Tutti a casa per una stagione costituente

Fondati sul lavoro che non c’è. Parte da qui la prima ragione per cui la nostra Carta andrebbe riscritta per intero.

Lunga, rigida e scritta, la nostra fonte nasce infatti da e con suggestioni che, per quanto nobili, l’hanno condotta nel tempo a manifestare l’aleatorietà di troppe interpretazioni. Del resto, perché fondati sul lavoro piuttosto che il benessere, oppure la partecipazione allo sviluppo, o forse meglio alla produzione di risorse collettive. Insomma, non è dal lavoro che si genera reddito e ricchezza, sviluppo e crescita, produzione e risorse materiali?

Eppure nascemmo nobilmente, fondati sul lavoro, da quella stessa “metafora” marxista intorno alla quale ogni interpretazione è possibile, dalla più esemplare a quella meno. Quello stesso lavoro che non c’è, o che c’è sempre meno, perché da noi, in barba al principio del nulla si crea nulla si distrugge tutto si trasforma, succede il contrario: nulla si crea, tutto si distrugge e niente si trasforma mai.

Insomma, tutto resta tale e quale, al massimo qualche pezza a colori, qualche cucitura peggio del buco, ma il gattopardo vince eccome. Ecco perché parliamo di costituente, di carta nuova. L’albero storto non si raddrizza coi rammendi e con le suggestioni, serve ripartire da zero, dalla zolla insomma. Inutile insistere con riforme abborracciate, che oltretutto anziché migliorare fanno l’opposto; i padri costituenti inserirono l’articolo 138 non per stravolgere e rattoppare, ma solo per aggiustare qualcosa, a partire dalle norme transitorie. L’Italia ha bisogno di aria nuova, fresca, diversa, di una ossatura ex novo, non si esce dal guaio in cui ci troviamo con il copia e incolla, meno che mai con leggi di modifica parziale, riforme precarie e rabberciate.

Noi, anno dopo anno, governo dopo governo, legislatura dopo legislatura, per non cambiare la costituzione intera, ci siamo incartati in un groviglio di lacci e di lacciuoli che sono un cappio al collo e basta. Tacito scriveva: corruptissima re pubblica plurimae leges.

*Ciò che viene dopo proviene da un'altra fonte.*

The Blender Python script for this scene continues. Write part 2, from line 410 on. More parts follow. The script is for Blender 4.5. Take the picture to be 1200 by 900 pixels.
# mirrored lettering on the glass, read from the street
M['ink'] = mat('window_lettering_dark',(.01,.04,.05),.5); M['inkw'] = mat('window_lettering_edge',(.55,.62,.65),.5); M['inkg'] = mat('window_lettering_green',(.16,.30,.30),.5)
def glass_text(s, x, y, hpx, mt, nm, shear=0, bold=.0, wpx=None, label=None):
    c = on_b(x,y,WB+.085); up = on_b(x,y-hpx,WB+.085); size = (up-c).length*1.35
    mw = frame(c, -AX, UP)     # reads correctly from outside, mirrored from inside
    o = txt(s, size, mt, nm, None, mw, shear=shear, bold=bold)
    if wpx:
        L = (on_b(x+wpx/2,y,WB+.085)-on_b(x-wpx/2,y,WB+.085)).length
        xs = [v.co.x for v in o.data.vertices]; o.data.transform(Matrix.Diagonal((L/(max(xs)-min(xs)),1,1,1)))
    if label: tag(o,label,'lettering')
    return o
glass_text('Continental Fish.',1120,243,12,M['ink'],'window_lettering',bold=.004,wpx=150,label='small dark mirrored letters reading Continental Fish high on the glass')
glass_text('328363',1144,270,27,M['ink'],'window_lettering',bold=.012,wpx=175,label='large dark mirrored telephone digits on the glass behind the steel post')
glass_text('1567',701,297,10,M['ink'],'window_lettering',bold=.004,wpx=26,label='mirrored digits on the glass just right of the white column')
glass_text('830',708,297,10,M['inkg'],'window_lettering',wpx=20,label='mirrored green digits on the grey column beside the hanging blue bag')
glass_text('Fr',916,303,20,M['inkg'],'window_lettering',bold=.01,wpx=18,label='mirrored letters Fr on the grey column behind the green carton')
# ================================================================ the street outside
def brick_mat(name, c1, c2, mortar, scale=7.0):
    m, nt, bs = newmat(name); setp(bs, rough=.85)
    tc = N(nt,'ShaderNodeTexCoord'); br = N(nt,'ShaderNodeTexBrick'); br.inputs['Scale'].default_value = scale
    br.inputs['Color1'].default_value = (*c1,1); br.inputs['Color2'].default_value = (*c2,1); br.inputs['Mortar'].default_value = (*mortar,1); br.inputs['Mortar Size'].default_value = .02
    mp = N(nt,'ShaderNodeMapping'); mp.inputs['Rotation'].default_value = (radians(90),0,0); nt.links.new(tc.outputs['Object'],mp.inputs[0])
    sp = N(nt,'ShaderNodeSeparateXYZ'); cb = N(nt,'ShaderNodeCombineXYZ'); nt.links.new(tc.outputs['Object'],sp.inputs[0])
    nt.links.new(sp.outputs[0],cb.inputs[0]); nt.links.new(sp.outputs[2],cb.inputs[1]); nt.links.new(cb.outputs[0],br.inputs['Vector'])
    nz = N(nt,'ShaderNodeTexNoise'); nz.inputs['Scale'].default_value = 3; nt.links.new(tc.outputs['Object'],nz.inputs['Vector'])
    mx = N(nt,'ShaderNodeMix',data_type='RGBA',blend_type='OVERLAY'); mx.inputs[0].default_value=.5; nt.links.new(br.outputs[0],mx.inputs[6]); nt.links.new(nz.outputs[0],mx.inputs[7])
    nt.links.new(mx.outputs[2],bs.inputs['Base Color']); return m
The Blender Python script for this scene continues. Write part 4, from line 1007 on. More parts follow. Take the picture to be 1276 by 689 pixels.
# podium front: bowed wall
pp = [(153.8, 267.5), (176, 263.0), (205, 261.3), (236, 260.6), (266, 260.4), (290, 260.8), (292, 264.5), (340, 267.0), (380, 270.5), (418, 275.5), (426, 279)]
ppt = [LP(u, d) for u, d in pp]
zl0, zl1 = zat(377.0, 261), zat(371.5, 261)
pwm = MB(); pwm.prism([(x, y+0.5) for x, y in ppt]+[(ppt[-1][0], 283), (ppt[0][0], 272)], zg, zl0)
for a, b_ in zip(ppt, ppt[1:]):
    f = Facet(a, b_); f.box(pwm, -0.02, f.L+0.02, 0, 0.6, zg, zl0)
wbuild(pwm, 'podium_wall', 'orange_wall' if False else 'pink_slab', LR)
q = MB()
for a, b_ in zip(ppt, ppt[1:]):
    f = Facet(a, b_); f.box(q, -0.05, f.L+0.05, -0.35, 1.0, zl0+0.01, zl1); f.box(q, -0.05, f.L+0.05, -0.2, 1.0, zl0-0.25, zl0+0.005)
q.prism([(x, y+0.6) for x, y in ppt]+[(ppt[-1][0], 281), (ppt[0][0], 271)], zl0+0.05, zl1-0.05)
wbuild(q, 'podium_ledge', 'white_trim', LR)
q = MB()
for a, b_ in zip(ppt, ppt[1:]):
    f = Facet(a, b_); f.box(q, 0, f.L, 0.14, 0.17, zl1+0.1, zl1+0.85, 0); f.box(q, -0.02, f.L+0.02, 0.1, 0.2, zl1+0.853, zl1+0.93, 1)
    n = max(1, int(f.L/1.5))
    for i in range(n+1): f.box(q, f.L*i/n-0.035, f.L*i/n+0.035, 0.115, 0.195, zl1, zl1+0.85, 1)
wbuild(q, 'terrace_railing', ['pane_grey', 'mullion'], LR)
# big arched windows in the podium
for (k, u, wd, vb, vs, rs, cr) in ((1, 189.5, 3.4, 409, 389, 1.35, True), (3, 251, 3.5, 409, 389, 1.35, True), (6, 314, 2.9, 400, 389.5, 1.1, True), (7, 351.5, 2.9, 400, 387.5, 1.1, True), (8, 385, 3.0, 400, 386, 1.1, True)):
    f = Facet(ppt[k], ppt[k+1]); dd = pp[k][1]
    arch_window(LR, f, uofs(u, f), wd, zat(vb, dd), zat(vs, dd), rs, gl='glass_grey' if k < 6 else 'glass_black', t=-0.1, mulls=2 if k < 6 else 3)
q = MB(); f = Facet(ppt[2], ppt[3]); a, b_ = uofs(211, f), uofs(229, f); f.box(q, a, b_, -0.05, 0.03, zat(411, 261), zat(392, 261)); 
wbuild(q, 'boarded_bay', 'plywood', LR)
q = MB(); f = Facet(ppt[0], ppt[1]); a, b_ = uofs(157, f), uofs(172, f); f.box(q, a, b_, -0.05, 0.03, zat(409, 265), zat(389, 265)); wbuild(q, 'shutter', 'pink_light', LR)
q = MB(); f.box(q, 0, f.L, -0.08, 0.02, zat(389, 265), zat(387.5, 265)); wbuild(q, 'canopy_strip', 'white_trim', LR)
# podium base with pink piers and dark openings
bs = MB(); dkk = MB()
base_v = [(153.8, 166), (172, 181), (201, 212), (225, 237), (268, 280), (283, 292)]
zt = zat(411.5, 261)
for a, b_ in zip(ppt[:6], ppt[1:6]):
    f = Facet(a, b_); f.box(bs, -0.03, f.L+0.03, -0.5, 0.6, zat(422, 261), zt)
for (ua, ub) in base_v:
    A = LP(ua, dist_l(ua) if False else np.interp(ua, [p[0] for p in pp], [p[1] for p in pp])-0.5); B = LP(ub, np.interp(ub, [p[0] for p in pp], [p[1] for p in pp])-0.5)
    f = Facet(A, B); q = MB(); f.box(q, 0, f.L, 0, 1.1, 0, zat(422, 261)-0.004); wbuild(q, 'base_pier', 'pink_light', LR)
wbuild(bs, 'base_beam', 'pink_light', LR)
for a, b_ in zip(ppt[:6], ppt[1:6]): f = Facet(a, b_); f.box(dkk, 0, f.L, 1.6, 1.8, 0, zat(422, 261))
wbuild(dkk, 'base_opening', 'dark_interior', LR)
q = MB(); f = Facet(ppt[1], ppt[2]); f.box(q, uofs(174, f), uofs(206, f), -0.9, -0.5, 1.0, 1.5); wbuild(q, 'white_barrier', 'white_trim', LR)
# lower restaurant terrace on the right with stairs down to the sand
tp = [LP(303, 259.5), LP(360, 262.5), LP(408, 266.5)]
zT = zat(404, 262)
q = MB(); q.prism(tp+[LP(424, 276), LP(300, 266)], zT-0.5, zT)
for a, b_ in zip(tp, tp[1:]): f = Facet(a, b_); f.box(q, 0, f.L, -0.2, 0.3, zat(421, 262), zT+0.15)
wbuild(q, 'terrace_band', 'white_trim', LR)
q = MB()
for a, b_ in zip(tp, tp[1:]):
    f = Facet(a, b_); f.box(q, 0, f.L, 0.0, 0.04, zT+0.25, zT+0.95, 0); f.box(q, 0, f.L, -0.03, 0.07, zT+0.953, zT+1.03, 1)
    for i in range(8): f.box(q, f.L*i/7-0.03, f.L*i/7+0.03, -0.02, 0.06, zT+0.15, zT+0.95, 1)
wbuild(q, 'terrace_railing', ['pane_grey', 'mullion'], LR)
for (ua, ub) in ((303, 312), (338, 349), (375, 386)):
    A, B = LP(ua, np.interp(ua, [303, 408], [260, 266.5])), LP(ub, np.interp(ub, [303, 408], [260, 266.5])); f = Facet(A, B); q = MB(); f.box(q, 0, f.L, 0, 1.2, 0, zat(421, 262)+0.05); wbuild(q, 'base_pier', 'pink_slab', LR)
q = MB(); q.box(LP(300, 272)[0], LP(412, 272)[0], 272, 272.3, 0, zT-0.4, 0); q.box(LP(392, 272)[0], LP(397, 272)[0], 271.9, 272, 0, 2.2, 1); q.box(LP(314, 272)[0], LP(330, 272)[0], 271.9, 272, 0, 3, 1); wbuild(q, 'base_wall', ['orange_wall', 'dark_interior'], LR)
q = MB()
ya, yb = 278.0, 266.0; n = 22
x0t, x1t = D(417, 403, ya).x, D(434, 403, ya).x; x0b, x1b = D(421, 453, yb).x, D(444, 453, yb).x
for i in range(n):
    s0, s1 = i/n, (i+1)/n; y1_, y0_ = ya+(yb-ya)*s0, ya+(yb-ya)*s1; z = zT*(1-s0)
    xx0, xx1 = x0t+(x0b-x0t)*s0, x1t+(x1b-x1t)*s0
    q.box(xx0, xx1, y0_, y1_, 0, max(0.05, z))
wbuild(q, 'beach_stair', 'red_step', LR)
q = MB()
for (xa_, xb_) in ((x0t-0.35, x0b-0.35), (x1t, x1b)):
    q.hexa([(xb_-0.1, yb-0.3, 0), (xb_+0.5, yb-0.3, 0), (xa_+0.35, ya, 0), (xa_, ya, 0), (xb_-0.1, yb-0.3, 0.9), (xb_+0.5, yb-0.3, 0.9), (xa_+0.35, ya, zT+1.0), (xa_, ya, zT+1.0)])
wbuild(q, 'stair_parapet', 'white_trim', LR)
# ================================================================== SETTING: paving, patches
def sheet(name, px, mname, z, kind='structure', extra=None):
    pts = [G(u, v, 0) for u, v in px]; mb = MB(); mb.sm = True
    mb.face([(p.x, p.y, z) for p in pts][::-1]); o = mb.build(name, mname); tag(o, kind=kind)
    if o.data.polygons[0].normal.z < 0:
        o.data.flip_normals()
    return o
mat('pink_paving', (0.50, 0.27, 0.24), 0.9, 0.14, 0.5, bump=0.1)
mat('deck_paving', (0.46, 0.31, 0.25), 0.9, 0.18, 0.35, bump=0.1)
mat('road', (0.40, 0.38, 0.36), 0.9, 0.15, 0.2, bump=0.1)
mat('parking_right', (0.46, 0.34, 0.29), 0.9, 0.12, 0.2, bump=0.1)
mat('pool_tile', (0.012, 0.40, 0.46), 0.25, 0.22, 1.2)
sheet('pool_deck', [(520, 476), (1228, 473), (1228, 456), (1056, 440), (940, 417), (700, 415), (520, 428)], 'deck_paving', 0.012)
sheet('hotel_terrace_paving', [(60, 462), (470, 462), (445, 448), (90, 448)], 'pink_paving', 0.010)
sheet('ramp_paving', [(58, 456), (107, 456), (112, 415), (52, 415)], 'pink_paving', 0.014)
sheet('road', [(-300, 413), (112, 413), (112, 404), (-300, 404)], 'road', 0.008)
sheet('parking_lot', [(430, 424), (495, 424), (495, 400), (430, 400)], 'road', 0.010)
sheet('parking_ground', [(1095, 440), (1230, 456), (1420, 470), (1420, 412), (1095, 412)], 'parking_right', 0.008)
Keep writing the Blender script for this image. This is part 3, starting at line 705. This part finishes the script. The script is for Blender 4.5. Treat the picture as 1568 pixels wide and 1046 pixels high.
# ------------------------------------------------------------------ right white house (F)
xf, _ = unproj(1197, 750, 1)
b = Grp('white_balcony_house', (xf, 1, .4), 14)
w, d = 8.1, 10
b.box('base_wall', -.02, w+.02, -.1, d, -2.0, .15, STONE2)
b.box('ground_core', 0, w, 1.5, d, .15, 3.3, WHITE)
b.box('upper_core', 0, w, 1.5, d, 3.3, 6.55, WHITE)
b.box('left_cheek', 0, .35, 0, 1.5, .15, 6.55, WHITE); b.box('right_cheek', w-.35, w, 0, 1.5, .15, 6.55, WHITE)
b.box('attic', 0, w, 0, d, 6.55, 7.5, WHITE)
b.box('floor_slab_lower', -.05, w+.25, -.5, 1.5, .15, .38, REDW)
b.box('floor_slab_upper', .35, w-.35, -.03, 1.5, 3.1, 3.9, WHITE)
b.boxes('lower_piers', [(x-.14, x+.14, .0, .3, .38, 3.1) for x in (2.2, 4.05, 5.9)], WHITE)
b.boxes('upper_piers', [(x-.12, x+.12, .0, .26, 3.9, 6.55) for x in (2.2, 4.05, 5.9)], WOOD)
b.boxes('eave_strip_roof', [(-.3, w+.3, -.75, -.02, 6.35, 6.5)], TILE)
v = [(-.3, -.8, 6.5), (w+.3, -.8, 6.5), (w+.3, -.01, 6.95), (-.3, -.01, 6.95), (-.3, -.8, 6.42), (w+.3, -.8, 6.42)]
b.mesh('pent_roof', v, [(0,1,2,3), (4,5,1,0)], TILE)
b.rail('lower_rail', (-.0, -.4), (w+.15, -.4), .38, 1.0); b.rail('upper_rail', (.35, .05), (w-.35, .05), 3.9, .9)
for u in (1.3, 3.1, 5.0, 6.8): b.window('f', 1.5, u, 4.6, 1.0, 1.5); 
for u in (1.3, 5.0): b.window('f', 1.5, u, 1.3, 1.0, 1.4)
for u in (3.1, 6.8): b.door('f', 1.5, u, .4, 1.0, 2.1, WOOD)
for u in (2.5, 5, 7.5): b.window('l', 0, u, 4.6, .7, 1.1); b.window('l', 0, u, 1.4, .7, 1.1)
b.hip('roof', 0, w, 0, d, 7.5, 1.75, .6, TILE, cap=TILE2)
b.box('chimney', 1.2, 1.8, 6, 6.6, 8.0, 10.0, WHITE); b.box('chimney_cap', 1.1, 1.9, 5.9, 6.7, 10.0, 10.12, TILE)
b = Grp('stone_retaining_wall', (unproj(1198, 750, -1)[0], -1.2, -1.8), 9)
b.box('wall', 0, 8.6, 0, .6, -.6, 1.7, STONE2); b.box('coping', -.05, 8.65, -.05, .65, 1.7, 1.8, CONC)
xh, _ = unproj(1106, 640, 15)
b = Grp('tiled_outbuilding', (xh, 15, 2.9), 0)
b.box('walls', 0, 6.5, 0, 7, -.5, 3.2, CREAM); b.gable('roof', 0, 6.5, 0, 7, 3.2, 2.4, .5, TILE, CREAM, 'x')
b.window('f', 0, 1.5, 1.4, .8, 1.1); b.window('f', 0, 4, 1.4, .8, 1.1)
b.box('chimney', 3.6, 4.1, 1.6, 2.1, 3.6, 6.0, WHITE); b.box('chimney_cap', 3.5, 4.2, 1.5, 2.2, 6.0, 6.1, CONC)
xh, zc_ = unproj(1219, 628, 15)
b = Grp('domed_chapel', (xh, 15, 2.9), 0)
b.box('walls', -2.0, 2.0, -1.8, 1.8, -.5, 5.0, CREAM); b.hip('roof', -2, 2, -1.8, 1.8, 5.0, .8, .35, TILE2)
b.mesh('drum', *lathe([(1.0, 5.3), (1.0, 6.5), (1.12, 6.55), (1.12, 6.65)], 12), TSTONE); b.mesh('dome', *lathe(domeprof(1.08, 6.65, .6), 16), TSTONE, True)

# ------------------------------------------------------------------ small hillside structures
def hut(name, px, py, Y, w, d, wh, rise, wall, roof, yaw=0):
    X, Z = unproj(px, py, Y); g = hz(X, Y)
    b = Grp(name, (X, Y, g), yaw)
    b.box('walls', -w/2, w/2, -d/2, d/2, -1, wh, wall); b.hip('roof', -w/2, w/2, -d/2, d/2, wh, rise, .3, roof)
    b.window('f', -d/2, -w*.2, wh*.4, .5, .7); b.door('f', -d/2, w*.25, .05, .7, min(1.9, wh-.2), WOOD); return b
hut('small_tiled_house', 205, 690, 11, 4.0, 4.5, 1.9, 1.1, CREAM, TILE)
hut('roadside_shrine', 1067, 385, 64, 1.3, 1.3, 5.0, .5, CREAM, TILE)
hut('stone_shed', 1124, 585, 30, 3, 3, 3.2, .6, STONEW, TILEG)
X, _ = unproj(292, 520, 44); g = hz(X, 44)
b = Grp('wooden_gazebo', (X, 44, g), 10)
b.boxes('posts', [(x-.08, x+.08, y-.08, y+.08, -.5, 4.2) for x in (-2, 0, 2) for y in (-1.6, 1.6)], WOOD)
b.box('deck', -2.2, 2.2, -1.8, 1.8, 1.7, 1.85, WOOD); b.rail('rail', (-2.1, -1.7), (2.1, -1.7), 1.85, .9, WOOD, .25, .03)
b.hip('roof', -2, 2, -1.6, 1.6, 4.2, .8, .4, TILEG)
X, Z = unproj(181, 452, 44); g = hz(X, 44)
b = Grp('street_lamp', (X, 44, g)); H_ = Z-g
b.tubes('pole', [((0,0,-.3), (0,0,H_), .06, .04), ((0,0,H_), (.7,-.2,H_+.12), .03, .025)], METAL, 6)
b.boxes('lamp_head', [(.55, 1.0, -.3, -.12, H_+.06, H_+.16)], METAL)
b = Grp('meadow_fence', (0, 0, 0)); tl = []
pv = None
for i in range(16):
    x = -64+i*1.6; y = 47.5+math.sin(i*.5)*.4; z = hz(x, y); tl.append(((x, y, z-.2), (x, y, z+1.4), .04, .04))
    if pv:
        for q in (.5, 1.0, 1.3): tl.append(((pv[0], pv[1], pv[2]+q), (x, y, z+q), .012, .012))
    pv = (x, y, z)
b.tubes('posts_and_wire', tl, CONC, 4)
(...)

Dunque a poco serve chiedersi perché non cresciamo, siamo sempre al palo, il fanalino di coda, non generiamo lavoro ma amplifichiamo il debito in continuazione. In Italia, per via delle vaghezze costituzionali, di maglie larghe ed aleatorietà, la politica ha fatto il bello ed il cattivo tempo, ha governato male, talvolta malissimo, oggi poi non ne parliamo, del resto il peggio non muore mai, con i pentastellati ce ne rendiamo conto eccome. C’è troppo Stato, troppe regioni, troppi parlamenti, organi, enti e dipartimenti, la giustizia è ingiusta, lenta, intoccabile, il fisco è avido per pagare i costi di un sistema paese inefficiente, c’è troppo di tutto e non funziona niente.

Da noi, poi, nessuno guarda i guardiani, controllori e controllati sono sovrapposti, conflitti e interferenze all’ordine del giorno, livelli su livelli di decisione e interdizione, per questo serve una nuova Costituzione. Una nuova Repubblica nasce solo con una nuova Carta, altro che Seconda Terza o Quarta come si dice in giro e a vanvera. Giustizia, architettura istituzionale, forma di governo, capitolo fiscale, diritti-doveri e partecipazione, Stato leggero e sussidiarietà, per farla breve, come diceva Turati: bisogna rifare l’Italia. Alla faccia dei tromboni di ieri e soprattutto di oggi.